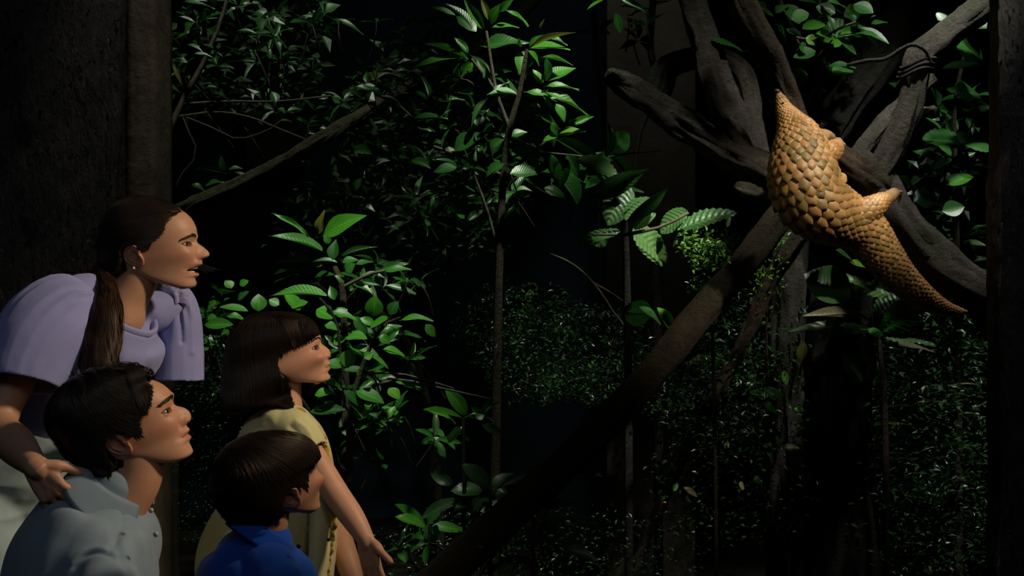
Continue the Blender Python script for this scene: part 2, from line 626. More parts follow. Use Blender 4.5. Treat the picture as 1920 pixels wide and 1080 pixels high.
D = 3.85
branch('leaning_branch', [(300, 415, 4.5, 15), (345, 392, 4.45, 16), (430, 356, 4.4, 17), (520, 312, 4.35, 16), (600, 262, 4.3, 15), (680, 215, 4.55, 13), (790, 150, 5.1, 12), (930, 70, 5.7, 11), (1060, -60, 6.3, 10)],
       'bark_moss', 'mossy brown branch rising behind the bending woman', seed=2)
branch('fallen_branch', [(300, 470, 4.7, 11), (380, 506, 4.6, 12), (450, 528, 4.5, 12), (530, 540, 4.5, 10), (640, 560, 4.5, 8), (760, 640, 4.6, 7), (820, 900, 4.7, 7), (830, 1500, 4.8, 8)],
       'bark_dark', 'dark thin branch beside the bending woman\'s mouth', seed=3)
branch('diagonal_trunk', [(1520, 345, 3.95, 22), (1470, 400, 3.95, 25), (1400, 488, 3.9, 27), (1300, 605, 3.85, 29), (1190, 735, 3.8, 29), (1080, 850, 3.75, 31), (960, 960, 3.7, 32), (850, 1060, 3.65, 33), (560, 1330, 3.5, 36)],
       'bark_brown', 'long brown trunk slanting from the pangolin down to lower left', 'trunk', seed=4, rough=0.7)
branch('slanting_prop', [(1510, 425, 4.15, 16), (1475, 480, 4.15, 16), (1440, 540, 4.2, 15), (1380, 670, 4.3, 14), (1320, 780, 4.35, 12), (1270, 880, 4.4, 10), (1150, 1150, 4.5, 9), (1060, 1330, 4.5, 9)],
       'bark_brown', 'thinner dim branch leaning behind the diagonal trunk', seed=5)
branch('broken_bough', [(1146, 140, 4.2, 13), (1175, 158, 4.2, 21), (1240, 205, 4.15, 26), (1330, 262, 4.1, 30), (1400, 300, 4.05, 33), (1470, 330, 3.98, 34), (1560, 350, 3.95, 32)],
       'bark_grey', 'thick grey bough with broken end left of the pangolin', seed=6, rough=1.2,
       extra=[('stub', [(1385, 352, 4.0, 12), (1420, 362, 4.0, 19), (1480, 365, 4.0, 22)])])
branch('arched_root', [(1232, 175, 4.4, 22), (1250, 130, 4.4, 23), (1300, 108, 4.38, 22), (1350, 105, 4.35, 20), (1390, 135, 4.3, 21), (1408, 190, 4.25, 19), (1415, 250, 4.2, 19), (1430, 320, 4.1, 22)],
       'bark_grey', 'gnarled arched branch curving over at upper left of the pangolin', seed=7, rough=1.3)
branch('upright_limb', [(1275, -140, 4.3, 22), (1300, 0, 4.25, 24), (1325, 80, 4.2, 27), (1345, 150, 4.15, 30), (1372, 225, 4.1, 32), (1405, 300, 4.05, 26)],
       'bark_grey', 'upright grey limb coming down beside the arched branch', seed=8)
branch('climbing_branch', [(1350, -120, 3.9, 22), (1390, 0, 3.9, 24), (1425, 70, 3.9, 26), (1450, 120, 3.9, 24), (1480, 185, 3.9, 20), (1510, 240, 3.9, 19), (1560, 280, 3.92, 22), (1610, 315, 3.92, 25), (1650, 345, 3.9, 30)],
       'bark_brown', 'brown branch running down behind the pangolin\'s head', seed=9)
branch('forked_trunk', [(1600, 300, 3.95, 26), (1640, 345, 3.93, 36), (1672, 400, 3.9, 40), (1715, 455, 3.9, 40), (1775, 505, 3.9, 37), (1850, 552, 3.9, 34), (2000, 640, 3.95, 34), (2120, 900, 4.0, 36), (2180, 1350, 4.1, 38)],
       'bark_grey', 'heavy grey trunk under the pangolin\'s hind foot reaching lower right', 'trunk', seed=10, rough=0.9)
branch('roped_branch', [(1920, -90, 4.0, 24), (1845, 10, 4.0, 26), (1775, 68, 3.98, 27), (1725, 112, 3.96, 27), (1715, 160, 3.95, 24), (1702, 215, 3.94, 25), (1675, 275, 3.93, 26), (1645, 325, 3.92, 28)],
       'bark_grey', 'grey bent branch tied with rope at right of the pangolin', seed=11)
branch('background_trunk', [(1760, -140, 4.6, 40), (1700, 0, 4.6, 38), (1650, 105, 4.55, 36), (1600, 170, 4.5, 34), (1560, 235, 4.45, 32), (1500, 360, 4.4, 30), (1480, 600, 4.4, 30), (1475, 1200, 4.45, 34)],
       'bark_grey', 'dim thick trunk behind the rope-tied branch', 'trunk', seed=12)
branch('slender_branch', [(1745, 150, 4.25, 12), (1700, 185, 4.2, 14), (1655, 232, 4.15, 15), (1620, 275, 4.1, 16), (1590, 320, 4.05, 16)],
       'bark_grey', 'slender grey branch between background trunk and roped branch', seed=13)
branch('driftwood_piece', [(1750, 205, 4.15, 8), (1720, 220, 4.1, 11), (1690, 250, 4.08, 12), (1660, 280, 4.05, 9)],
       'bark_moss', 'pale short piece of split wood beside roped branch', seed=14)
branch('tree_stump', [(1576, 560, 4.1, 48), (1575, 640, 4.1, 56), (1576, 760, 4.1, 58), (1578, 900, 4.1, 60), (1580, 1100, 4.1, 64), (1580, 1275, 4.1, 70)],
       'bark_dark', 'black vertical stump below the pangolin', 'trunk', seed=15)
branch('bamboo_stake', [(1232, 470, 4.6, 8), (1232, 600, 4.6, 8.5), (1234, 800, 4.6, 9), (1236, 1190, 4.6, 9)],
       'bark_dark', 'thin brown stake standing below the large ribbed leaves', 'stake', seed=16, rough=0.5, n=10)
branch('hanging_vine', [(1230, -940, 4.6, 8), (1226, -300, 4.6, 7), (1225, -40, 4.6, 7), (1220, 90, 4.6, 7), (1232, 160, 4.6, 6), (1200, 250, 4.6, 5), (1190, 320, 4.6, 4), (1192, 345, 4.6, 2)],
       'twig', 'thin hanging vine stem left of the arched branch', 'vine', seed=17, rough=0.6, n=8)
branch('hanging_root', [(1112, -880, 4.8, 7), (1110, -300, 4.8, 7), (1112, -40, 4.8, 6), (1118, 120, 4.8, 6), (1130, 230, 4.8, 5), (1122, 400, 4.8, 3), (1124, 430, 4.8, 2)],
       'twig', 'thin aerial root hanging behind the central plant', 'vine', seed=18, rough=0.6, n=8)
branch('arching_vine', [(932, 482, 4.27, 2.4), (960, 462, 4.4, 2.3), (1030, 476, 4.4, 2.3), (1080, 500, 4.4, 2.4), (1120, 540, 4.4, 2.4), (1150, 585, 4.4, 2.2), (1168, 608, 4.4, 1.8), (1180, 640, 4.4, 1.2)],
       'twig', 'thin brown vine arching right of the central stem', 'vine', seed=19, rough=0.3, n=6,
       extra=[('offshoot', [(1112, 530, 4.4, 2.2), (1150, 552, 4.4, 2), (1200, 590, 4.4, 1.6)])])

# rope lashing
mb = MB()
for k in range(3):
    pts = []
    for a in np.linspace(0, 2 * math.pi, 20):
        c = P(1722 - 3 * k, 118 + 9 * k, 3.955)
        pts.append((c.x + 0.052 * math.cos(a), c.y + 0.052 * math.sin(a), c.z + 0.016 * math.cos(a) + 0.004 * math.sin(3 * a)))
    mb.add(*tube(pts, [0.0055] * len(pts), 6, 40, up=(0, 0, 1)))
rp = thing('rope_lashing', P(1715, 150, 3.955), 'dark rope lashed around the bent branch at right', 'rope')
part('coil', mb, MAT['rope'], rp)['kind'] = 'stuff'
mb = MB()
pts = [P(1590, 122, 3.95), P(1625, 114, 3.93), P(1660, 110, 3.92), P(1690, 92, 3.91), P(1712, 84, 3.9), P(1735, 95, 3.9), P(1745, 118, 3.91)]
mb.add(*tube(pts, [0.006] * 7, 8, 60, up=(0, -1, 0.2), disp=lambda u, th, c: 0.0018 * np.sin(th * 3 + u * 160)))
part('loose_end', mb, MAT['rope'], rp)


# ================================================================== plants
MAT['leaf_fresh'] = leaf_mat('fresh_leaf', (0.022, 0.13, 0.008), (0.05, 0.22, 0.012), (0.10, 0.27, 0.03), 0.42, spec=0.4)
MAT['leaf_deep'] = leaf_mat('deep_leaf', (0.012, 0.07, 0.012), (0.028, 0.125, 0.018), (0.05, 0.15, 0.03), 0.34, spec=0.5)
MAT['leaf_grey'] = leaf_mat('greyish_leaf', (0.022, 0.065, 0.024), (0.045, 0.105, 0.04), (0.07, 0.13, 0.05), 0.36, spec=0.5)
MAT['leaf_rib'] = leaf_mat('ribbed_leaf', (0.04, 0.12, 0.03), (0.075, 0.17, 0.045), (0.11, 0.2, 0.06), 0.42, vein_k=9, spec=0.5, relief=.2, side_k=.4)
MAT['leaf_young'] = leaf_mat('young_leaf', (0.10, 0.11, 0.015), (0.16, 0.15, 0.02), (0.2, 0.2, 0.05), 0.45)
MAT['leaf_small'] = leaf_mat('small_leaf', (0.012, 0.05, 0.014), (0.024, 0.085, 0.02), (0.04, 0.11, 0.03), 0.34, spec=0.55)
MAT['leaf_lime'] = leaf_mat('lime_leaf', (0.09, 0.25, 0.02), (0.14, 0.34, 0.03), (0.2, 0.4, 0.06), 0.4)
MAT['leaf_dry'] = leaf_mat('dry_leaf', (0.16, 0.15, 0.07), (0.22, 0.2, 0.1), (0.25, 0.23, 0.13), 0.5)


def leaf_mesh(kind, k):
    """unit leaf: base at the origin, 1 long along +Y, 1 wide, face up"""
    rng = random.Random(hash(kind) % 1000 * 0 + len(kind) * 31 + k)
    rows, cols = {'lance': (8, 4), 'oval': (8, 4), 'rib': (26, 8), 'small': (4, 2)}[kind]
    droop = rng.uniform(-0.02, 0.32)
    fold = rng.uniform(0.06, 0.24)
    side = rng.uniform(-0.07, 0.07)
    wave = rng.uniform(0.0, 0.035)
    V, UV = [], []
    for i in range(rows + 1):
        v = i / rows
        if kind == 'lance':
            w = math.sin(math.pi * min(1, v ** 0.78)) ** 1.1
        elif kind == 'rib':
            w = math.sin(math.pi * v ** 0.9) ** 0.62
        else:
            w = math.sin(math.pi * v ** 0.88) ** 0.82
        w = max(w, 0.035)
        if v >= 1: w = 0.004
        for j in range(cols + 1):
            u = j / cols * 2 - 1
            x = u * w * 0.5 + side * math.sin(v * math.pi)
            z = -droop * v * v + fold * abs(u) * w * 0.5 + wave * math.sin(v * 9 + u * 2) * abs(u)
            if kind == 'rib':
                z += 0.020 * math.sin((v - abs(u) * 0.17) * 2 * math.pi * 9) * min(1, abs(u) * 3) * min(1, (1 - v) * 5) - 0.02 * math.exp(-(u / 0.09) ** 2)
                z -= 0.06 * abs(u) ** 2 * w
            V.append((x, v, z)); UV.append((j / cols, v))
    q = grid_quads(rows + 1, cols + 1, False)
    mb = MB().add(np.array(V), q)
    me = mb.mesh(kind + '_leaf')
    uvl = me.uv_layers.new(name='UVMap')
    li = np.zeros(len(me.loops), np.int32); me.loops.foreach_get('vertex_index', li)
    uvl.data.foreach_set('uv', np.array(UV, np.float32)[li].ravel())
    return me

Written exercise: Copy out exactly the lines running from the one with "0.03), 0.34, spec=0.5)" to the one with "0.23, 0.13), 0.5)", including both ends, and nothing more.

Result for this exercise:
MAT['leaf_deep'] = leaf_mat('deep_leaf', (0.012, 0.07, 0.012), (0.028, 0.125, 0.018), (0.05, 0.15, 0.03), 0.34, spec=0.5)
MAT['leaf_grey'] = leaf_mat('greyish_leaf', (0.022, 0.065, 0.024), (0.045, 0.105, 0.04), (0.07, 0.13, 0.05), 0.36, spec=0.5)
MAT['leaf_rib'] = leaf_mat('ribbed_leaf', (0.04, 0.12, 0.03), (0.075, 0.17, 0.045), (0.11, 0.2, 0.06), 0.42, vein_k=9, spec=0.5, relief=.2, side_k=.4)
MAT['leaf_young'] = leaf_mat('young_leaf', (0.10, 0.11, 0.015), (0.16, 0.15, 0.02), (0.2, 0.2, 0.05), 0.45)
MAT['leaf_small'] = leaf_mat('small_leaf', (0.012, 0.05, 0.014), (0.024, 0.085, 0.02), (0.04, 0.11, 0.03), 0.34, spec=0.55)
MAT['leaf_lime'] = leaf_mat('lime_leaf', (0.09, 0.25, 0.02), (0.14, 0.34, 0.03), (0.2, 0.4, 0.06), 0.4)
MAT['leaf_dry'] = leaf_mat('dry_leaf', (0.16, 0.15, 0.07), (0.22, 0.2, 0.1), (0.25, 0.23, 0.13), 0.5)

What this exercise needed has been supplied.